**YOUR GOAL:** Write out the listing in full, matching it word for word.

**DATA FOR THE TASK:**
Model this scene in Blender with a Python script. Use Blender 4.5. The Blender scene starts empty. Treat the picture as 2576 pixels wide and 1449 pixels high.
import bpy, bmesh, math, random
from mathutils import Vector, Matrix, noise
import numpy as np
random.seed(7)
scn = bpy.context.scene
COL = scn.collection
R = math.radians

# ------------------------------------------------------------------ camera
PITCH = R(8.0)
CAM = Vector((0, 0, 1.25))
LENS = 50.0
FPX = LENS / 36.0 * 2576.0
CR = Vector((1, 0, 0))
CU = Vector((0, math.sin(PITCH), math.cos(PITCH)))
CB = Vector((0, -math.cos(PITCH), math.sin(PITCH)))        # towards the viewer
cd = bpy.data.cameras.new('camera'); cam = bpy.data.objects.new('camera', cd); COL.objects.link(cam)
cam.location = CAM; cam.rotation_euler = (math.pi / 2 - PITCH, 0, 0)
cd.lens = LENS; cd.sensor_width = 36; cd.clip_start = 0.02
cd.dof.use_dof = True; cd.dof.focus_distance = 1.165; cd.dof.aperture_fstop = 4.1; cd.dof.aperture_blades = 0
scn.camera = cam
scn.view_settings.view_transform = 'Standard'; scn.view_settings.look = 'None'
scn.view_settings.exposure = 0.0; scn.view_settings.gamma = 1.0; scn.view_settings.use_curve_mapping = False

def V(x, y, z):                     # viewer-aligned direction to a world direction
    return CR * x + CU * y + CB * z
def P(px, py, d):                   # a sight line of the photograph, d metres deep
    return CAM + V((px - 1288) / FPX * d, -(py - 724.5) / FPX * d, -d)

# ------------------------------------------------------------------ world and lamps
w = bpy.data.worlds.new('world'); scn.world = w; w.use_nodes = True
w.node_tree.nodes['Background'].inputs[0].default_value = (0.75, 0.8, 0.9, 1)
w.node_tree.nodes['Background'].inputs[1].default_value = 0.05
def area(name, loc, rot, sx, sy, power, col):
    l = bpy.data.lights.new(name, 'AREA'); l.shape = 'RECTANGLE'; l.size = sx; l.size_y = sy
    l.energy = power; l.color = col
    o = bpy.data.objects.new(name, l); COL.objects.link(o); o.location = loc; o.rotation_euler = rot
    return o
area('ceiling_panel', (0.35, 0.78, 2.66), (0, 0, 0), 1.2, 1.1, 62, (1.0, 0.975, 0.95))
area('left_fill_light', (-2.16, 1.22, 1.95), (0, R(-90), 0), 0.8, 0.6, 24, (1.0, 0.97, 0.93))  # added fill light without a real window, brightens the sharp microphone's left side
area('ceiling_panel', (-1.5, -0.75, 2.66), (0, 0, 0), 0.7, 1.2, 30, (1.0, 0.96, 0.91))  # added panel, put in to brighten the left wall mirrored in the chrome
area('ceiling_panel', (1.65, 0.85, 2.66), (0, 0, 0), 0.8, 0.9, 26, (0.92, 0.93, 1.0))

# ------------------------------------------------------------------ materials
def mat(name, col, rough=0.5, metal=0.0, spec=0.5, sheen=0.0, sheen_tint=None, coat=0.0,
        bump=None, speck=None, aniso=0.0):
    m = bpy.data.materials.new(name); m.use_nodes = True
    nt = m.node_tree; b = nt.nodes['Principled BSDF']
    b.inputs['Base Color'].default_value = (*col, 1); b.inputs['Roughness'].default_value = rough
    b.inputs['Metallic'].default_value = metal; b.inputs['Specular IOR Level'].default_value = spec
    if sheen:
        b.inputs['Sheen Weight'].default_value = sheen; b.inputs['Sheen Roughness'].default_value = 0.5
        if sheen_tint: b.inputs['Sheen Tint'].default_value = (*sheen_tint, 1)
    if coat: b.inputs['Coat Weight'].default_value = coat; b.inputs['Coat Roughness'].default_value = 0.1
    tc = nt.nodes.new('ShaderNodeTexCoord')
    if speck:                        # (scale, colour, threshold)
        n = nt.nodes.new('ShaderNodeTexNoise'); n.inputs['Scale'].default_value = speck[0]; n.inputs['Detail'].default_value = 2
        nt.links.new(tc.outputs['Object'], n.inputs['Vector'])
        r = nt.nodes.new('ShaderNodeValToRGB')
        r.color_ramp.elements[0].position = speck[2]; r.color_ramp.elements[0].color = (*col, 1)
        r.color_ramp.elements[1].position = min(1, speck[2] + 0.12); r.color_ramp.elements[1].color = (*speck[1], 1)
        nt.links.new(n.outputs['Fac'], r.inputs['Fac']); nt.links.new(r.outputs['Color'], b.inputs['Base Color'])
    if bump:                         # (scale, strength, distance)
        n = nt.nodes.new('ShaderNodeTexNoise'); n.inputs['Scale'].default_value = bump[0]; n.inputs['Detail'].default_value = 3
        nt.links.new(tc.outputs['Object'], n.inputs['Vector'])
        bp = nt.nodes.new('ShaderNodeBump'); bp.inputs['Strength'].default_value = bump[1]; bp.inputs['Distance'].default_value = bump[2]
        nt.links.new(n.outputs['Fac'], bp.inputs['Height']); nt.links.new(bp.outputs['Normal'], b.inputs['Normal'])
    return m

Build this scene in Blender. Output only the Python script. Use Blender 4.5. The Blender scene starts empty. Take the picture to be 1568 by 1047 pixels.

**ANSWER FOR THIS EXERCISE:**
Model this scene in Blender with a Python script. Use Blender 4.5. The Blender scene starts empty. Treat the picture as 2576 pixels wide and 1449 pixels high.
import bpy, bmesh, math, random
from mathutils import Vector, Matrix, noise
import numpy as np
random.seed(7)
scn = bpy.context.scene
COL = scn.collection
R = math.radians

# ------------------------------------------------------------------ camera
PITCH = R(8.0)
CAM = Vector((0, 0, 1.25))
LENS = 50.0
FPX = LENS / 36.0 * 2576.0
CR = Vector((1, 0, 0))
CU = Vector((0, math.sin(PITCH), math.cos(PITCH)))
CB = Vector((0, -math.cos(PITCH), math.sin(PITCH)))        # towards the viewer
cd = bpy.data.cameras.new('camera'); cam = bpy.data.objects.new('camera', cd); COL.objects.link(cam)
cam.location = CAM; cam.rotation_euler = (math.pi / 2 - PITCH, 0, 0)
cd.lens = LENS; cd.sensor_width = 36; cd.clip_start = 0.02
cd.dof.use_dof = True; cd.dof.focus_distance = 1.165; cd.dof.aperture_fstop = 4.1; cd.dof.aperture_blades = 0
scn.camera = cam
scn.view_settings.view_transform = 'Standard'; scn.view_settings.look = 'None'
scn.view_settings.exposure = 0.0; scn.view_settings.gamma = 1.0; scn.view_settings.use_curve_mapping = False

def V(x, y, z):                     # viewer-aligned direction to a world direction
    return CR * x + CU * y + CB * z
def P(px, py, d):                   # a sight line of the photograph, d metres deep
    return CAM + V((px - 1288) / FPX * d, -(py - 724.5) / FPX * d, -d)

# ------------------------------------------------------------------ world and lamps
w = bpy.data.worlds.new('world'); scn.world = w; w.use_nodes = True
w.node_tree.nodes['Background'].inputs[0].default_value = (0.75, 0.8, 0.9, 1)
w.node_tree.nodes['Background'].inputs[1].default_value = 0.05
def area(name, loc, rot, sx, sy, power, col):
    l = bpy.data.lights.new(name, 'AREA'); l.shape = 'RECTANGLE'; l.size = sx; l.size_y = sy
    l.energy = power; l.color = col
    o = bpy.data.objects.new(name, l); COL.objects.link(o); o.location = loc; o.rotation_euler = rot
    return o
area('ceiling_panel', (0.35, 0.78, 2.66), (0, 0, 0), 1.2, 1.1, 62, (1.0, 0.975, 0.95))
area('left_fill_light', (-2.16, 1.22, 1.95), (0, R(-90), 0), 0.8, 0.6, 24, (1.0, 0.97, 0.93))  # added fill light without a real window, brightens the sharp microphone's left side
area('ceiling_panel', (-1.5, -0.75, 2.66), (0, 0, 0), 0.7, 1.2, 30, (1.0, 0.96, 0.91))  # added panel, put in to brighten the left wall mirrored in the chrome
area('ceiling_panel', (1.65, 0.85, 2.66), (0, 0, 0), 0.8, 0.9, 26, (0.92, 0.93, 1.0))

# ------------------------------------------------------------------ materials
def mat(name, col, rough=0.5, metal=0.0, spec=0.5, sheen=0.0, sheen_tint=None, coat=0.0,
        bump=None, speck=None, aniso=0.0):
    m = bpy.data.materials.new(name); m.use_nodes = True
    nt = m.node_tree; b = nt.nodes['Principled BSDF']
    b.inputs['Base Color'].default_value = (*col, 1); b.inputs['Roughness'].default_value = rough
    b.inputs['Metallic'].default_value = metal; b.inputs['Specular IOR Level'].default_value = spec
    if sheen:
        b.inputs['Sheen Weight'].default_value = sheen; b.inputs['Sheen Roughness'].default_value = 0.5
        if sheen_tint: b.inputs['Sheen Tint'].default_value = (*sheen_tint, 1)
    if coat: b.inputs['Coat Weight'].default_value = coat; b.inputs['Coat Roughness'].default_value = 0.1
    tc = nt.nodes.new('ShaderNodeTexCoord')
    if speck:                        # (scale, colour, threshold)
        n = nt.nodes.new('ShaderNodeTexNoise'); n.inputs['Scale'].default_value = speck[0]; n.inputs['Detail'].default_value = 2
        nt.links.new(tc.outputs['Object'], n.inputs['Vector'])
        r = nt.nodes.new('ShaderNodeValToRGB')
        r.color_ramp.elements[0].position = speck[2]; r.color_ramp.elements[0].color = (*col, 1)
        r.color_ramp.elements[1].position = min(1, speck[2] + 0.12); r.color_ramp.elements[1].color = (*speck[1], 1)
        nt.links.new(n.outputs['Fac'], r.inputs['Fac']); nt.links.new(r.outputs['Color'], b.inputs['Base Color'])
    if bump:                         # (scale, strength, distance)
        n = nt.nodes.new('ShaderNodeTexNoise'); n.inputs['Scale'].default_value = bump[0]; n.inputs['Detail'].default_value = 3
        nt.links.new(tc.outputs['Object'], n.inputs['Vector'])
        bp = nt.nodes.new('ShaderNodeBump'); bp.inputs['Strength'].default_value = bump[1]; bp.inputs['Distance'].default_value = bump[2]
        nt.links.new(n.outputs['Fac'], bp.inputs['Height']); nt.links.new(bp.outputs['Normal'], b.inputs['Normal'])
    return m

Build this scene in Blender. Output only the Python script. Use Blender 4.5. The Blender scene starts empty. Take the picture to be 1568 by 1047 pixels.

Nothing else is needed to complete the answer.